This Steven Avery Protest Was Canceled, But It's Unclear Why

Making a Murderer's most hated villain won't be coming to Illinois after all. Steven Avery supporters quickly organized a protest after news broke that Ken Kratz, the man who prosecuted Avery, would appear in Rockford, Illinois, at an event aimed at giving the former Calumet County district attorney a platform to tell his side of the story. The event was quietly canceled over the weekend, however, with listings for the program pulled from both the venue's website and online box offices. But was it the threat of protest from Avery's supporters that compelled Kratz to change his plans?

Kratz was scheduled to speak May 19 at the Coronado Performing Arts Center during an event titled "Steven Avery: Guilty as Charged." (That name really says it all, doesn't it?) Calls for an organized and peaceful protest outside the event center were led by a Facebook group known as the Steven Avery Project angered over the idea that Kratz, who resigned from his job as prosecutor in 2010 after allegations he sexted a domestic violence victim, might profit from what they called his "corrupt actions."

"We need a large showing for this protest and show that there will be no profits or fame to be made from this injustice," the group said in a Facebook post.

It's unclear, however, if the event was canceled due to the threat of protest or low ticket sales.
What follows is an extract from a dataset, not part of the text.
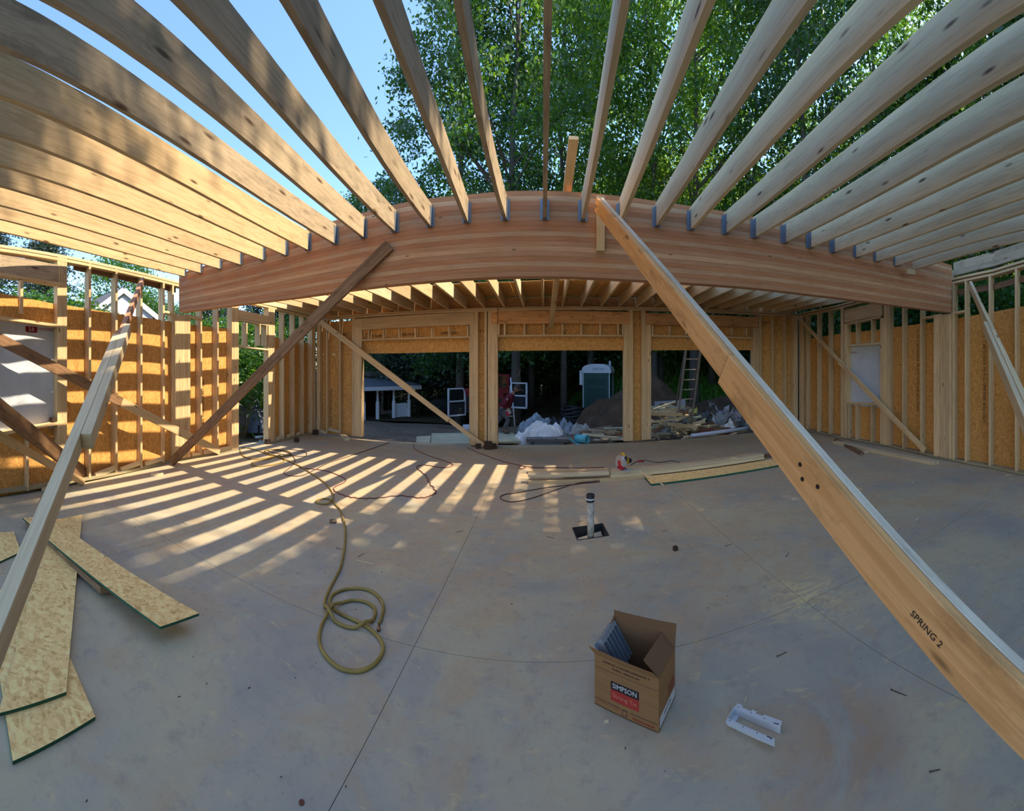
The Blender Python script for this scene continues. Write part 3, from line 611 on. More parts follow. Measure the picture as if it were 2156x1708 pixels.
# ------------------------------------------------------------------ standpipe in its floor box
pp = thing('standpipe', (.44, 3.88, -.118), 'grey drain standpipe rising from a square hole in the floor', 'pipe')
PVC = N('dusty_pipe', .6); PVC.col(ramp(PVC.nt, PVC.noise(PVC.coords((6, 6, 6), False), 3, 5, .7), [(.35, (.30, .25, .18)), (.6, (.55, .48, .38))])); PVC = PVC.m
MB().tube([(.44, 3.88, -.117), (.435, 3.89, .33)], .034, 20).build('pipe', PVC, pp, True); m = MB().tube([(.435, 3.89, .325), (.435, 3.89, .34), (.435, 3.89, .395), (.435, 3.89, .40)], [.04, .041, .041, .035], 20); m.build('rubber_cap', plain('black_rubber', (.02, .02, .022), .5), pp, True)
MB().tube([(.435, 3.89, .345), (.435, 3.89, .36)], .0425, 20).build('clamp_ring', STEEL, pp)
hm = MB(); hc = [(x, y) for x, y in HOLE]
for i in range(4):
    a, b = Vector((*hc[i], 0)), Vector((*hc[(i+1) % 4], 0)); hm.box(((a.x+b.x)/2, (a.y+b.y)/2, -.05), ((b-a).length, .012, .106), math.atan2(b.y-a.y, b.x-a.x))
fbx = tag(hm.build('floor_box', plain('black_plastic_box', (.03, .03, .032), .5)), 'black square box frame set into the floor around the standpipe', 'box')
hm = MB(); r_ = random.Random(3)
hm.add([(.30, 4.04, -.10), (.57, 4.11, -.06), (.58, 3.87, -.11), (.33, 3.80, -.05), (.46, 3.96, -.085)], [(0, 4, 1), (1, 4, 2), (2, 4, 3), (3, 4, 0)])
tag(hm.build('plastic_film', plain('dusty_film', (.42, .36, .26), .4)), 'crumpled dusty film in the floor box around the standpipe', 'plastic')

# ------------------------------------------------------------------ cardboard box of hangers
q = N('cardboard', .85); q.col(ramp(q.nt, q.noise(q.coords((3, 3, 40), False), 2, 4), [(.3, (.235, .11, .038)), (.7, (.29, .14, .05))])); CARD = q.m
CARDIN = plain('cardboard_inside', (.17, .085, .035), .9)
C0, C1, C2 = Vector((.235, 1.913, 0)), Vector((.495, 1.698, 0)), Vector((.628, 1.864, 0)); C3 = C0+(C2-C1); HB = .243
bx = thing('cardboard_box', ((C0+C2)/2), 'open brown cardboard box of metal brackets standing on the concrete', 'box')
def wallq(name, a, b, z0, z1, mat=CARD, t=.004, top=None):
    a, b = Vector(a), Vector(b); ta, tb = (Vector(top[0]), Vector(top[1])) if top else (a, b); n = (b-a).normalized().cross(UP); n = n*t
    vs_ = [(a.x, a.y, z0), (b.x, b.y, z0), (tb.x, tb.y, z1[1] if isinstance(z1, tuple) else z1), (ta.x, ta.y, z1[0] if isinstance(z1, tuple) else z1)]; vs_ += [(v_[0]-n.x, v_[1]-n.y, v_[2]) for v_ in vs_]
    return link(name, mesh(name, vs_, BF), mat, bx)
wallq('front_panel', C0, C1, .001, HB); wallq('side_panel', C1, C2, .001, HB); wallq('back_panel', C2, C3, .001, HB, CARDIN); wallq('side_panel', C3, C0, .001, HB, CARDIN)
link('bottom_panel', mesh('bottom_panel', [(*c.xy, .001) for c in (C0, C1, C2, C3)]+[(*c.xy, .006) for c in (C0, C1, C2, C3)], BF), CARDIN, bx)
fd = (C1-C0).normalized(); sd_ = (C2-C1).normalized()
wallq('flap', C0, C1, HB, (.275, .283), top=(C0-fd*.028-sd_*.012, C1-fd*.018-sd_*.03))
wallq('flap', C2, C3, HB, (.352, .328), CARDIN, top=(C2+sd_*.02, C3+sd_*.02-fd*.02))
wallq('flap', C1+sd_*.003, C2, HB, (.300, .300), CARDIN, top=(C1-fd*.075+sd_*.005, C2-fd*.07+sd_*.02))
wallq('flap', C3, C3.lerp(C0, .5), HB, (.315, .25), CARDIN, top=(C3-fd*.01, C3.lerp(C0, .45)-fd*.02))
def onf(s, z, o=.0012): p = C0.lerp(C1, s)-sd_*o; p.z = z; return p
def patch(name, s0, s1, z0, z1, mat, o=.0012, da=C0, db=C1, nn=None):
    nn = nn or -sd_; P = [da.lerp(db, s)+nn*o for s in (s0, s1)]
    link(name, mesh(name, [(P[0].x, P[0].y, z0), (P[1].x, P[1].y, z0), (P[1].x, P[1].y, z1), (P[0].x, P[0].y, z1)], [(0, 1, 2, 3)]), mat, bx)
BLK = plain('box_black_print', (.02, .014, .012), .6); RDP = plain('box_red_print', (.36, .03, .02), .6); GRY = plain('box_white_lettering', (.60, .55, .50), .6); BRN = plain('box_brown_print', (.10, .04, .03), .7); RLT = plain('box_pale_red_lettering', (.55, .16, .10), .6)
patch('black_panel', .27, .71, .113, .150, BLK); patch('red_panel', .27, .71, .060, .1125, RDP)
text('lettering', 'SIMPSON', .032, frame(onf(.49, .1315, .002), fd, UP), GRY, bx); text('lettering', 'Strong-Tie', .030, frame(onf(.49, .088, .002), fd, UP), RLT, bx)
patch('stripe', .02, .42, .036, .039, BRN); patch('stripe', .57, .98, .036, .039, BRN); patch('stripe', .02, .40, .026, .0268, RDP); patch('stripe', .59, .98, .026, .0268, RDP)
patch('mark', .45, .53, .012, .040, BRN); patch('mark', .462, .518, .016, .036, CARD, .0016)
for s in range(24): patch('dash', .03+s*.04, .055+s*.04, .186, .189, BRN)
text('print', 'CONNECTORS  O  FOR WOOD CONSTRUCTION  O', .0105, frame(onf(.50, .226, .002), fd, UP), BRN, bx); text('print', 'THIS SIDE UP  -  HANDLE WITH CARE', .0085, frame(onf(.50, .208, .002), fd, UP), BRN, bx); text('print', 'STRUCTURAL CONNECTORS', .0085, frame(onf(.78, .018, .002), fd, UP), RDP, bx)
patch('red_panel', .55, .92, .075, .125, plain('box_brick_print', (.22, .06, .03), .7), .0012, C1, C2, fd); patch('shipping_label', .04, .96, .012, .062, plain('label_paper', (.50, .46, .44), .6), .0014, C1, C2, fd)
text('print', 'LOT 24  QTY 25', .012, frame(C1.lerp(C2, .5)+fd*.002+UP*.04, sd_, UP), BRN, bx)
def hanger_mesh(L=.22, W_=.042, Hh=.05, fl_=.026):
    m = MB(); t = .0016
    for s in (-1, 1):
        m.box((0, s*W_/2, Hh/2), (L, t, Hh)); 
        m.box((L*.01, s*(W_/2+fl_*.30), Hh), (L*.98, fl_*.6, t))
        for x_, l_ in ((-.42, .12), (-.10, .10), (.30, .38)): m.box((L*x_, s*(W_/2+fl_*.8), Hh), (L*l_, fl_*.4, t))
    m.box((-L/2, 0, Hh/2), (t, W_, Hh)); m.box((-L/2+.012, 0, .002), (.03, W_, t)); return m
HM = hanger_mesh(); hme = mesh('joist_hanger', HM.v, HM.f); hme.materials.append(plain('shaded_steel', (.30, .315, .32), .4, .35, .5))
hc0 = (C0+C3)/2
for i in range(5):
    a = C3.lerp(C0, .12+.15*i)+fd*(.052+.004*i)+UP*.222; dx = (fd*.60-UP*.80).normalized(); zz = -sd_
    M = Matrix((dx, zz, dx.cross(zz))).transposed().to_4x4(); M.translation = a
    M = M @ Matrix.Scale(.82, 4)
    o = link('joist_hanger', hme, None, None, M); tag(o, ('steel bracket at the very back of the box stack', 'second steel bracket from the back in the box', 'middle steel bracket standing in the cardboard box', 'fourth steel bracket from the back in the box', 'front steel bracket leaning out of the box at left')[i], 'bracket', 'steel brackets in the cardboard box')
a, b = at_z(1545, 1533, 0), at_z(1637, 1574, 0); a2 = at_z(1555, 1516, 0); dx = (b-a).normalized(); M = frame((a+b)/2+Vector((.012, .035, .001)), dx, UP.cross(dx))
m = hanger_mesh(.235, .066, .034, .026); lh = link('joist_hanger', mesh('joist_hanger_loose', m.v, m.f), STEEL, None, M); tag(lh, 'galvanized steel joist bracket lying alone on the concrete', 'bracket')
HD = plain('hole_dark', (.02, .02, .022), .8)
for s in (-1, 1):
    for k in range(4): MB().tube([(-.100+k*.068, s*.040, .0346), (-.100+k*.068, s*.040, .0354)], .0026, 8).build('nail_hole', HD, lh, False, M)
    MB().box((.094, s*.036, .0350), (.024, .004, .0008)).build('slot', HD, lh, False, M)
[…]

Tickets, which were priced at a steep $47.50 apiece, went on sale April 9, the Green Bay Press-Gazette reported.

This was hardly the group's first protest. The group had been organizing a protest against the April 26 appearance of Lt. Mark Wiegert and Special Agent Tom Fassbender at an educational conference in Naperville, Illinois, but that appearance was also canceled. The two law agents had played a substantial role in obtaining Brendan Dassey's confession.

It's no secret Kratz continues to have zero doubts about Avery being Teresa Halbach's killer. He's been a vocal critic of Making a Murderer since its Netflix debut. "It's not a documentary at all," Kratz said of the Netflix series in an interview with The New York Times published in January. "It's an advocacy piece." Kratz has maintained his stance that filmmakers Laura Ricciardi and Moira Demos withheld significant evidence in order to present a one-sided account of Avery's trial.

The event was billed as "an unusual means by which the public will have the opportunity to hear the other side of the case," by local Illinois news outlet My Stateline. In promotions for the event, which was also slated to feature Fox News legal analyst Jeanine Pirro, it was teased Kratz would share "never before seen evidence" left out of the Netflix documentary to give debate over the case "new perspective."